La inteligencia artificial imita la forma del poema, su ritmo, su tono; puede replicar metáforas, aprender estilos, copiar recursos, ensamblar versos con destreza. Pero le falta verdad emocional. Puede ser una amenaza, un juego, incluso una herramienta. Lo que no puede es quitarle al poeta lo que lo hace poeta: la creatividad humana y la conciencia.

Mi visión de lo que llamo Fragmento de luz es una chispa de revelación en medio de lo herido: el yo, lo que yace bajo los escombros, incluso una muerte cercana como en Sangre en la tierra del norte. Los fragmentos de luz funcionan como símbolos de lucidez, una forma poética de resistir al apagamiento. No puedo entrar en los detalles de esa muerte; era muy pequeña cuando ocurrió.
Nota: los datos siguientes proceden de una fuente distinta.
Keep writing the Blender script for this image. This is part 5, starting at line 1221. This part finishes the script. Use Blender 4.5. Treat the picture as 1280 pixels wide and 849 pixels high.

Saber del aplastamiento de una vida, de lo vivo, es llevar en la memoria rostros que ya no habitan esta tierra. Ese apagamiento es una herida abierta. La luz es incompleta porque no podemos ver el todo. Porque la vida, el cuerpo y la tierra están llenos de fisuras, de heridas que aún supuran. ¿Hay tristezas que deben sanarse cantándolas? Sí. Algunas penas no se superan: se habitan.

Cuando algo ha sido impuesto, negado o silenciado, la poesía no repara el mundo, pero lo revela. Por eso entra allí donde el lenguaje cotidiano se rompe. Vivimos tiempos rotos. Y, sin embargo, seguimos caminando entre fragmentos de luz, con el pulso de lo que aún somos… o de lo que aún podemos ser.